Buffer size versus delivery ratio.

Conclusion

In this research study, artificial intelligence–based classification algorithm have been tested and validated over proposed rule-based fire engine to cope node level congestion in opportunistic networks. Training of data has been done using 20% and testing has been performed over 80% of the total data sets used in both model of the proposed AIbRBFE. Results have been compared using two random forest and gradient boosting algorithm for predicting all three classes of TTL such as less, average and high. Accuracy check testing of AIbRBFE has been done using 150 and 300 nodes. Random forest with 150 nodes and 10,000 s simulation time has achieved accuracy of 94% as shown in Figure 3(a), 97% as shown in Figure 3(b) and 92% as shown in Figure 3(c). Gradient boosting with 150 nodes and 10,000 s simulation time has achieved accuracy of 83% as shown in Figure 4(a), 95% as shown in Figure 4(b) and 98% as shown in Figure 4(c).
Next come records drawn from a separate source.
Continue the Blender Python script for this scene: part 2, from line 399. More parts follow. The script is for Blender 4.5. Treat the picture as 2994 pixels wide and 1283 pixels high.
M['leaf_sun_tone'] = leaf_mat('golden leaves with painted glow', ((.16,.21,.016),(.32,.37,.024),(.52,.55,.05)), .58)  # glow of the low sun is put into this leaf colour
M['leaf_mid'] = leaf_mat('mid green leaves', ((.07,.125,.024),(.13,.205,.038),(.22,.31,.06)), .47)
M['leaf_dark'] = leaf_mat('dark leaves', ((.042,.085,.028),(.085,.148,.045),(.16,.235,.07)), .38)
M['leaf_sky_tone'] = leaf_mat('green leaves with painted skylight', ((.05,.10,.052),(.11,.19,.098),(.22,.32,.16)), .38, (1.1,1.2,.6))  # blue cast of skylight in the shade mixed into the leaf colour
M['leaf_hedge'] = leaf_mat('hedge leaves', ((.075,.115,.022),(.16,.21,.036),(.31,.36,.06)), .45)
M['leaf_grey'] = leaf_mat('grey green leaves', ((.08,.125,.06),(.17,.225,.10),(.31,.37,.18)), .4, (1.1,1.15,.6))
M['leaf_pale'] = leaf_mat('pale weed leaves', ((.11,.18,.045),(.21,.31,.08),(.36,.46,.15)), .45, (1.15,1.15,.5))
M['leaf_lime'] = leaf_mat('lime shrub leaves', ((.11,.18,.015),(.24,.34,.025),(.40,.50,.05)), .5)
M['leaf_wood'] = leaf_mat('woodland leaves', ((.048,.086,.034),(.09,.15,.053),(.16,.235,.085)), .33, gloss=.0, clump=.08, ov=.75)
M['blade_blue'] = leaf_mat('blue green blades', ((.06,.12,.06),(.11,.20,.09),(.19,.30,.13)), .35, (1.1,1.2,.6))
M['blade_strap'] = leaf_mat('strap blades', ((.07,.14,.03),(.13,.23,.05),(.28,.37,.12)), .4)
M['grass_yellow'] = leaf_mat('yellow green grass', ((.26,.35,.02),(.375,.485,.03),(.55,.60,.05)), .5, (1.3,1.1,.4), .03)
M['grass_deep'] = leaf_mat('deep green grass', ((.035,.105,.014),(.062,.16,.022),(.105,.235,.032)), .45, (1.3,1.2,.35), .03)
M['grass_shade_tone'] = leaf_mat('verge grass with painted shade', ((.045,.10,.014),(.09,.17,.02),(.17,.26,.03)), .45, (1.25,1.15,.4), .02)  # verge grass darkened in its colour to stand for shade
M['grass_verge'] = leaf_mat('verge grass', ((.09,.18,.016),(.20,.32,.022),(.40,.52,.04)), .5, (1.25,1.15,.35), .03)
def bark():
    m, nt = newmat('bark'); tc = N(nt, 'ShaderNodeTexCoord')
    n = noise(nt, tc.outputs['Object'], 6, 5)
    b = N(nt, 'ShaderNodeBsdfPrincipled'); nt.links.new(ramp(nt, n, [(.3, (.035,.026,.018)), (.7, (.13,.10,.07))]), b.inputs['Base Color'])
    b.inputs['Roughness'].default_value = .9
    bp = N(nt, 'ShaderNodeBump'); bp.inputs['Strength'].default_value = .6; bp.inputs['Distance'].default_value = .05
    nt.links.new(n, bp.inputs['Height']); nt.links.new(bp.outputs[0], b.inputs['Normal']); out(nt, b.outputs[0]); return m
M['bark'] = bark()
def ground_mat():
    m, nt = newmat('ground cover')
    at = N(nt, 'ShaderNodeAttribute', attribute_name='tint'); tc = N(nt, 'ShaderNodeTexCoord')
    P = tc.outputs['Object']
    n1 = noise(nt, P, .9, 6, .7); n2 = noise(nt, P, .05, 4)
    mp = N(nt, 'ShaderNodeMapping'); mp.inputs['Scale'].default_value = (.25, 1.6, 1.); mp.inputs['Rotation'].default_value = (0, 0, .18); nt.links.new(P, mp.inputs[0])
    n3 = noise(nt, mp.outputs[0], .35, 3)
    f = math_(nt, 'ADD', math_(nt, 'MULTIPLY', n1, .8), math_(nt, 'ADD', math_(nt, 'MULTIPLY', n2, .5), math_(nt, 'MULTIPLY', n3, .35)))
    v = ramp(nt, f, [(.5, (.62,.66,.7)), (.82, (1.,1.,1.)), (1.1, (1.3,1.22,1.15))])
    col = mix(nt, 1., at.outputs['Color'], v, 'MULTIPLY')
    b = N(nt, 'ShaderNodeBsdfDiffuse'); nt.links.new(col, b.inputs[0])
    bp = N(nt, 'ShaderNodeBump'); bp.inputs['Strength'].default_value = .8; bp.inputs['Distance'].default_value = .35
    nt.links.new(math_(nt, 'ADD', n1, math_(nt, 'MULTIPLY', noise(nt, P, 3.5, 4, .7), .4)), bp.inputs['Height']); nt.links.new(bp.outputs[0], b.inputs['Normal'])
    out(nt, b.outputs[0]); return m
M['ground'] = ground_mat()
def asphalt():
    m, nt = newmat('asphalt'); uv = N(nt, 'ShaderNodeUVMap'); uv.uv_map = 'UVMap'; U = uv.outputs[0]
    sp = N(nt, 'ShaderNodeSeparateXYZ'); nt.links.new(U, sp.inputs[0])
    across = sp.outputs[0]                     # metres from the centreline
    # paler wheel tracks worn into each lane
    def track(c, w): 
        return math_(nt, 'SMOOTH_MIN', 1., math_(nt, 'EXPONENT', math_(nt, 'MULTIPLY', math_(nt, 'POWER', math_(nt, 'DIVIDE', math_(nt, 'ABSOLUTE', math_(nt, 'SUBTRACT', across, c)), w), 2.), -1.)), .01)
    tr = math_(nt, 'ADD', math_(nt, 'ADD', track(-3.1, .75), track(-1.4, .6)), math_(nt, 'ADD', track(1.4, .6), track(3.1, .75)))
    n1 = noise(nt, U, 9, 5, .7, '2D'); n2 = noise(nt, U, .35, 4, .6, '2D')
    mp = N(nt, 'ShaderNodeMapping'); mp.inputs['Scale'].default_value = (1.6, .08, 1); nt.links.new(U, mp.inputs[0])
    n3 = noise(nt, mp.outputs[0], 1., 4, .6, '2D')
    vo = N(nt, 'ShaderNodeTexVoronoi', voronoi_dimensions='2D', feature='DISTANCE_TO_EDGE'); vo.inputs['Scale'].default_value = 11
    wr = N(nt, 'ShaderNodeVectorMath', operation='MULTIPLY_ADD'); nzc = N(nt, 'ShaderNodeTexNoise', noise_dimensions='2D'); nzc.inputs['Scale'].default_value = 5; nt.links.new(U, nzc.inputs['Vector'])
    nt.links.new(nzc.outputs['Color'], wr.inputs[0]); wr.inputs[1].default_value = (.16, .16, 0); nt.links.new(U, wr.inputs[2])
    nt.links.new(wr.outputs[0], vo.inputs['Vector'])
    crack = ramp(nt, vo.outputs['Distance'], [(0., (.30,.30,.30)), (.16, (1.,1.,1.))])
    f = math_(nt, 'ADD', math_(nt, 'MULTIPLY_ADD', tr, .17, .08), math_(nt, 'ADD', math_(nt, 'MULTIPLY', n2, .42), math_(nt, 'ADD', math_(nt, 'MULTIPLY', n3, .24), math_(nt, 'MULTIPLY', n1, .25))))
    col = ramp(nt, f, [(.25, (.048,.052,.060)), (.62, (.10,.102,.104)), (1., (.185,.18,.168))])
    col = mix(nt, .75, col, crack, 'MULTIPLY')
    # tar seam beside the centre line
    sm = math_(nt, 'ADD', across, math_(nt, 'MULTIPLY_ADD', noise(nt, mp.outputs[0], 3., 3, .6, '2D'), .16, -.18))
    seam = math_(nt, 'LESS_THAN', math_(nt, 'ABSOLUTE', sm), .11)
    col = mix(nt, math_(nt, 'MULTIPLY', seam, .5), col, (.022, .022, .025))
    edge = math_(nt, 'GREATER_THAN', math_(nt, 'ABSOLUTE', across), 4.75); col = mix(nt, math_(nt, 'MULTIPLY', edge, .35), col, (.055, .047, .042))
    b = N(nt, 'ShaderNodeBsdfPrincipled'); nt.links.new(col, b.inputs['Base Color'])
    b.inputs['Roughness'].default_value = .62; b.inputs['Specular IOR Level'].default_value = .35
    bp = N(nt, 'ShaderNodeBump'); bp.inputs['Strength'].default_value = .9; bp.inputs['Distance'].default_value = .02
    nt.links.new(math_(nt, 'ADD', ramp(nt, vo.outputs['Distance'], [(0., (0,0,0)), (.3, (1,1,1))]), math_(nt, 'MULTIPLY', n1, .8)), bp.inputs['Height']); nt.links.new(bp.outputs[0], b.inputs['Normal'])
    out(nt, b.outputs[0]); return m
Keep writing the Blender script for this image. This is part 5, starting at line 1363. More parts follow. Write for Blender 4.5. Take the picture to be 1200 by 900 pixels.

Delivery ratio for all LCN, ACN and HCN types of nodes increased dramatically and overall throughput for entire network is also enhanced for AIbRBFE in comparison with MaxProp protocol.

Future works

Overhead and routing load yet need to be improved for the proposed AIbRBFE, so in future, we will address these issues so that efficiency of the proposed fire engine system could be improved further. Reducing the number of packet drop rate could be another interesting parameter for the researchers.